Limitations & Future Work¶
- Scale limitation: The color mapping fails for large-scale objects (e.g., streetlights), as image resolution is insufficient to capture the necessary detail.
- Generalization to unseen categories: The model's reconstruction capability for object types not seen during training is limited.
- Topological constraints: Accurately reconstructing topological relations for complex geometries (e.g., cup handles) remains difficult.

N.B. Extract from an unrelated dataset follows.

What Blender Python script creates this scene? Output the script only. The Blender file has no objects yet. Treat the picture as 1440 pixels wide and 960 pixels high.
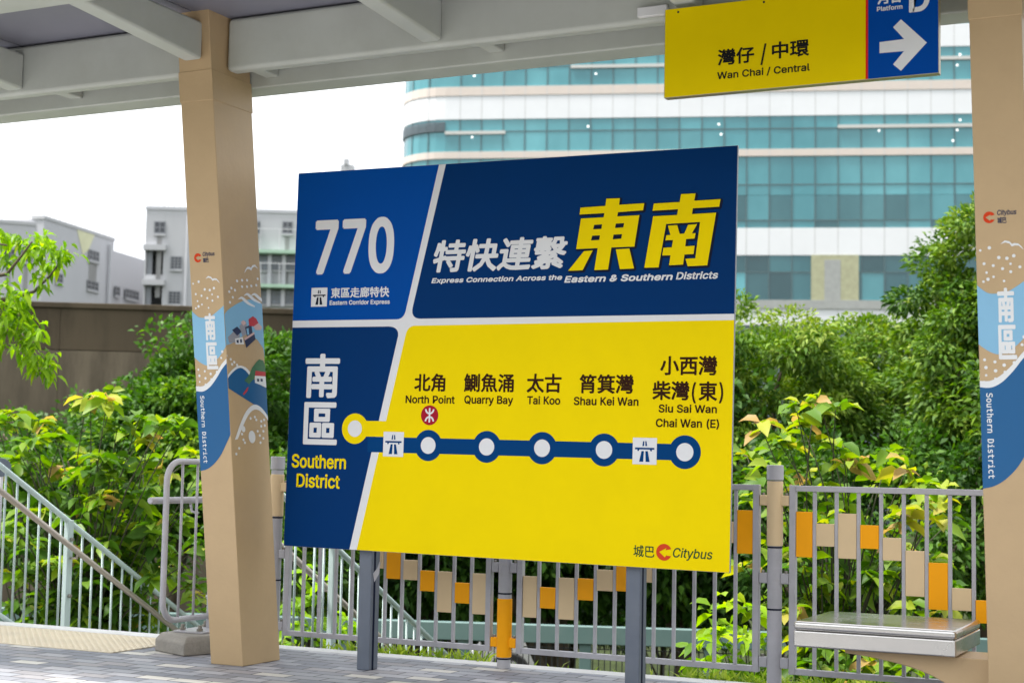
import bpy, math, random
import numpy as np
from mathutils import Vector, Matrix

random.seed(11); RNG = np.random.default_rng(7)
scene = bpy.context.scene
COL = scene.collection
R = math.radians

# ------------------------------------------------------------------ camera
F_PX, YAW, PITCH, ROLL, CAM_H = 2207.1, R(26.17), R(4.54), R(1.08), 1.1787
_f0 = Vector((-math.sin(YAW), math.cos(YAW), 0)); _r0 = Vector((math.cos(YAW), math.sin(YAW), 0)); _z = Vector((0, 0, 1))
FWD = _f0*math.cos(PITCH) + _z*math.sin(PITCH)
_u0 = _z*math.cos(PITCH) - _f0*math.sin(PITCH)
RIGHT = _r0*math.cos(ROLL) + _u0*math.sin(ROLL)
UP = _u0*math.cos(ROLL) - _r0*math.sin(ROLL)
EYE = Vector((0, 0, CAM_H))
cam_data = bpy.data.cameras.new('camera')
cam = bpy.data.objects.new('camera', cam_data); COL.objects.link(cam)
m3 = Matrix((RIGHT, UP, -FWD)).transposed()
cam.matrix_world = Matrix.Translation(EYE) @ m3.to_4x4()
cam_data.sensor_width = 36; cam_data.lens = F_PX*36/1440
cam_data.clip_start = 0.05; cam_data.clip_end = 2000
cam_data.dof.use_dof = True; cam_data.dof.focus_distance = 8.6; cam_data.dof.aperture_fstop = 3.2
scene.camera = cam

# ------------------------------------------------------------------ world, sun, exposure
SUN_EL, SUN_AZ = R(66), R(232)          # azimuth clockwise from +Y
world = bpy.data.worlds.new('World'); scene.world = world; world.use_nodes = True
wn = world.node_tree; wn.nodes.clear()
w_out = wn.nodes.new('ShaderNodeOutputWorld'); w_bg = wn.nodes.new('ShaderNodeBackground')
sky = wn.nodes.new('ShaderNodeTexSky'); sky.sky_type = 'NISHITA'; sky.sun_disc = False
sky.sun_elevation = SUN_EL; sky.sun_rotation = SUN_AZ; sky.air_density = 1.0; sky.dust_density = 6.0; sky.ozone_density = 1.0
hs = wn.nodes.new('ShaderNodeHueSaturation'); hs.inputs['Saturation'].default_value = 0.10
mixw = wn.nodes.new('ShaderNodeMix'); mixw.data_type = 'RGBA'; mixw.inputs[0].default_value = 0.55
mixw.inputs[7].default_value = (10.5, 10.9, 11.4, 1)       # an even overcast deck over the clear-sky model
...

- Downstream utilization: No existing assembly algorithm is yet designed to fully exploit the generated shape priors.
Related Work & Insights¶
- The paradigm of reusing LEAP (image-to-3D) is instructive, demonstrating how large pretrained models can be transferred to data-scarce 3D tasks.
- Rectified Flow holds unique advantages for generative tasks requiring "conditional retargeting."
- Shape priors generated by this approach may benefit additional downstream tasks, including object recognition and shape reasoning in robotic grasping.
Rating¶
- Novelty: ⭐⭐⭐⭐ The retargeting + color mapping scheme is highly original.
- Experimental Thoroughness: ⭐⭐⭐⭐ Two datasets, multiple ablation studies, and robustness tests under missing fragments.
- Writing Quality: ⭐⭐⭐⭐ Problem formulation is clear, though mathematical notation is dense.
- Value: ⭐⭐⭐⭐ Introduces a new paradigm for object reassembly.